Overweging op de 3e zondag van de Veertigdagentijd (jaar C)
Lezingen: Exodus 3,1-8a.13-15; Lucas 13,1-9
Als je iemand al langere tijd kent, dan weet je ongeveer hoe hij of zij zal reageren in bepaalde situaties. Maar het kan gebeuren, dat die goede bekende op zeker moment een totaal onverwachte reactie geeft. Bijvoorbeeld als hij, die gewoonlijk erg rustig en bedachtzaam spreekt, zich oprecht boos maakt over iets dat hem onrechtvaardig toeschijnt. Dan denk je: zo heb ik je nog niet leren kennen. En je gaat hem zien met andere, met nieuwe ogen.

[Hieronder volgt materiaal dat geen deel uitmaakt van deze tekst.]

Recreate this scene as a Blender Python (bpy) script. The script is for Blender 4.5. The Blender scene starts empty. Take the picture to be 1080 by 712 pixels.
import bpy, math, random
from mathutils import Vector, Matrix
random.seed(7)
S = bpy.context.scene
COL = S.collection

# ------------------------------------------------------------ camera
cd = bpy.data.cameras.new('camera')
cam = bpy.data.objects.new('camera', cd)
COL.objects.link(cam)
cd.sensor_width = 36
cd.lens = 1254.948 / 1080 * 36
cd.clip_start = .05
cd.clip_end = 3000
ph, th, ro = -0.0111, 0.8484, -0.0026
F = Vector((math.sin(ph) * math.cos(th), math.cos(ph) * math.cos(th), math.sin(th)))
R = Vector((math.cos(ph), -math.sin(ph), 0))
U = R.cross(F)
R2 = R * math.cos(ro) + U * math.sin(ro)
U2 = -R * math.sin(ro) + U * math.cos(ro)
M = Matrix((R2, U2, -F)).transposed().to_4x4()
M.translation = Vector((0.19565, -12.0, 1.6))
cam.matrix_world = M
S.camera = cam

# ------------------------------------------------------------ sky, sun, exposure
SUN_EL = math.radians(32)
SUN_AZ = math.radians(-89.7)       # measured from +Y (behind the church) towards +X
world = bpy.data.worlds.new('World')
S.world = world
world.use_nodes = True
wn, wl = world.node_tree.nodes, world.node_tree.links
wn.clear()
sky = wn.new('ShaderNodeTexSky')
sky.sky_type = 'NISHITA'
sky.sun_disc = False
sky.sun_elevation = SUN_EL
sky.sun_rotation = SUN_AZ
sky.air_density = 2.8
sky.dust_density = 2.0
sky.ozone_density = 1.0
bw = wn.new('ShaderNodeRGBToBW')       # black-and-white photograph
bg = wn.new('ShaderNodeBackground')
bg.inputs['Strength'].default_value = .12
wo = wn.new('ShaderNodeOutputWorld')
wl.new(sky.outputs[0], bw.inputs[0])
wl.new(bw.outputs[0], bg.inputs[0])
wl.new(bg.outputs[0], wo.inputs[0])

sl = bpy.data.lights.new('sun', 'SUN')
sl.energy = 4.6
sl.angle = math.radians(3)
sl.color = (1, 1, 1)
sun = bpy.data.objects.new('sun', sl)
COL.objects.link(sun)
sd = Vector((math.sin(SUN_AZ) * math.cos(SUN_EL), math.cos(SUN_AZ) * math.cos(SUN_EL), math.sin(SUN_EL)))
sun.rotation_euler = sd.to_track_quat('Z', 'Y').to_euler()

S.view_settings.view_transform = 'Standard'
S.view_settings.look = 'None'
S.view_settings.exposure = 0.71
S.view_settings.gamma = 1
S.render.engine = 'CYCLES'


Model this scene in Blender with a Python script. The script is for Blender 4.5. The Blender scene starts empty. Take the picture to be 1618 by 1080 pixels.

Zien met nieuwe ogen, dat is wat er gebeurt in het verhaal uit het evangelie. Er komen mensen naar Jezus toe omdat ze hem een wijs oordeel toedichten. Ze leggen hem een situatie voor, die zij tenhemelschreiend vinden. Pilatus had Galileeërs laten doden tijdens het offer. Galilea was de streek van de meeste verzetsstrijders. Waarschijnlijk hebben een paar politieke heethoofden opstootjes uitgelokt bij het slachten van de paaslammeren. Er waren tijdens het paasfeest veel pelgrims in Jeruzalem. Pilatus wilde geen enkel risico lopen. De Romeinse soldaten hebben ingegrepen en de vrijheidsstrijders omgebracht.